Q: I'm speaking in terms of the music and the instrumentalist or performer, conductor or --

C: Yes, but you can apply it on any field. So, when we do music, we must bring those people out of the state of "receivers of orders." Everyone in the orchestra is a performer accompanied by all the possibilities of that task. If they are not free, the whole performance will be an imitation of something --either the idea of the conductor, or the idea of the score. "For me the clarinet is important there." What is not important!? All the degrees of importance obey a state of priority. So, I can't tell you how we should prepare, but I can tell you one thing: the whole study of phenomenology will show you what music is not. What is a rehearsal? A series of no's. "No, you are too loud." "Too quick." "Not at the point." "No, no, no!" We never say what it is. We never say, "yes." A yes is what he does when he matches the exigences of the piece. The whole study is nothing but, "no, no, no, no."

Q: Is that necessary?

C: No, it's not necessary. I contend that people have never performed the 9th of Beethoven yet, and I'm going to prove that to you with the score. Are you content with that? Are you content that an idiot like Toscanini ruled sixty years long above everybody else? I am not. I am not content that the world has not discovered that music is not an amusement or a source of joy or satisfaction. It is much higher than that.

Q: But what I'm trying to get at is instead of saying "no," if you do what you did last night, then ...

C: You do not say "no," you open all the doors to a definite and eternal "yes." You do not say "no."

Q: Well, I'm talking practically now --

C: Yes, practically!

Q: Rather than say "no," say what the positive things are that you want in order to get your ...


C: What which is positive? "I want you to be spiritual." How does he manage that? But, if I tell him,"Look, you are the third part of a string quartet. If you pull on the D too much bow, the harmonics disappear. They stay in the air. They do not mix with the others." How could he know when they do mix? "You should play less and on the top of the bow ... Yes, can you hear something? Once again, 1st violin and 2nd violin alone ...Can you see what they do? The 2nd violin contradicts a little bit the 1st, then neutralizes, and then finally they go together. So, you are the third part which is supposed to back, to influence, and to put into value this little quartet. If you pull your bow (considering your heart is alright and the bow is not rough) and you do not hear how much damage is done by your individual position, I could offer you any theory and you will not buy it. But if I say, "A bit more. No, that's too big." (All of a sudden something comes out). Have you heard it? "Yes!" "Who played that?" Nobody did. But you structured so perfectly well that those values came out.

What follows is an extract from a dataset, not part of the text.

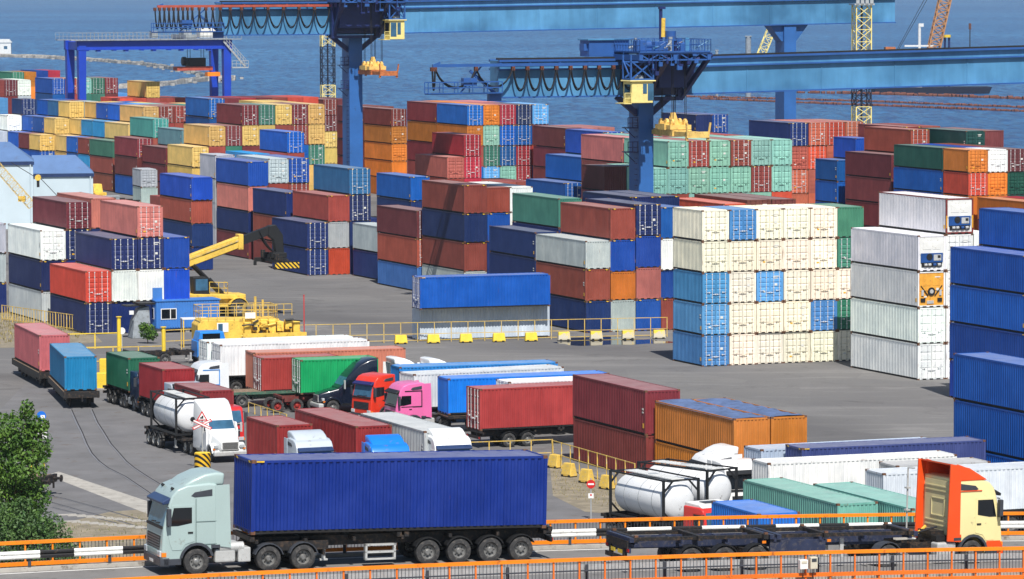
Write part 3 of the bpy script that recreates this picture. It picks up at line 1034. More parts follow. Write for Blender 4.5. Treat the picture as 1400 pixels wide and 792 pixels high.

There is not one orchestra where two instruments will go together from this spiritual point of view. Together rhythmically ... no problem, and America is perfect. Technically, pitch ... perfect.

What's it all about? What is the second movement of Eroica? Is it a march? This is good for the press and for young, unsatisfied girls. What are you looking for, the pleasure of C minor with G major? It is a pleasure. Nobody will be able to destroy it. Even a military band will get it. Even a child playing the piano gets that primitive stuff. But how are they related to each other? From C
minor to G major what happens to the tension? Does it increase, or does it stay the same, or does it go down? Who taught us this? Nobody. Who taught us to find the end in the beginning? How does that happen? Who taught us that the essence of it is simultaneity?

Q: It seems to me that part of what you're saying related very closely to a sculptor who is involved with chipping away everything that doesn't belong in order to arrive at what does.

C: Yes, but what does not function is that the sculpture appears to you statically, and music doesn't. Music originates in time (whatever you understand under "music"). This is a static idea when I say "a landscape." "Every piece of music has a landscape." This is not correct, but I don't have another possibility to illustrate to you that there IS something which you cannot touch.

Q: But, perhaps it is not static to the sculptor, only to the person who is perceiving it. So, if it is not static to the sculptor, how would he bring the person who looks upon it to look upon it the same way he sculpted it?

C: Yes, for the sculptor it's not static because the whole process, the whole biography of how the piece comes into being is a time condition. He starts somehwere. This after that. Each alternative a time condition. For us it is "yes, I like it" or "yes, I do not." I cannot have the same approach to music. Where is the fifth of Beethoven? You think on the records? My goodness, this is the wrongest falsification of any musical truth. There is no substitute for space. So, what you've got is a kind of photography on the record. And then, who makes the record? How far is that man, concerning the structure of music? Most all of them are out. They stick to the notes because they do not know what else to do.

So, about the static: Music hasn't got a single static element. Even a constellation of different sounds is not static. So, what is finally the question? The sculptor's creative work is in time. But when he chops away the first piece, he knows how the head should lie at the end. So, it's identity -- end in beginning. But not for us, because we see the final result. (But there is an American, McClosky[?], who said that the whole biography of the scrap of hair is alive and that you should find out where it started and where it ends.

Q: What would be an ideal performance for you? Do you try to communicate anything to the audience?

C: I do not have any intention to communicate anything.

Q: Why perform for an audience, then? Why are they there?

C: Because they want to do the same as me.

Q: You would like them to experience music as you would?

C: No, no, not at all. I cannot think for them. I am one consciousness only. If they want to do the same as I do, they can. I cannot control what brings an individual to a concert. But, if I judge from the short span of my life, they try to find something which I already know. Many of them do. Like the Queen of Hanover who said "Maestro, it IS so." If she made that perception, then she was as free as I was. So, I cannot animate myself by the desire to give them something. Through my concentration (or whatever it is) something comes into being, and they might get it.

Q: So you are just presenting them with something?

C: What is there to be presented? That's static. Something, with your help, my help, and the musicians' help might come into being. I follow the recommended line of the composer and I could feel, more or less, what moved him to do so. So, if you (the audience) can do the same, it's all right. But I do not do it for you.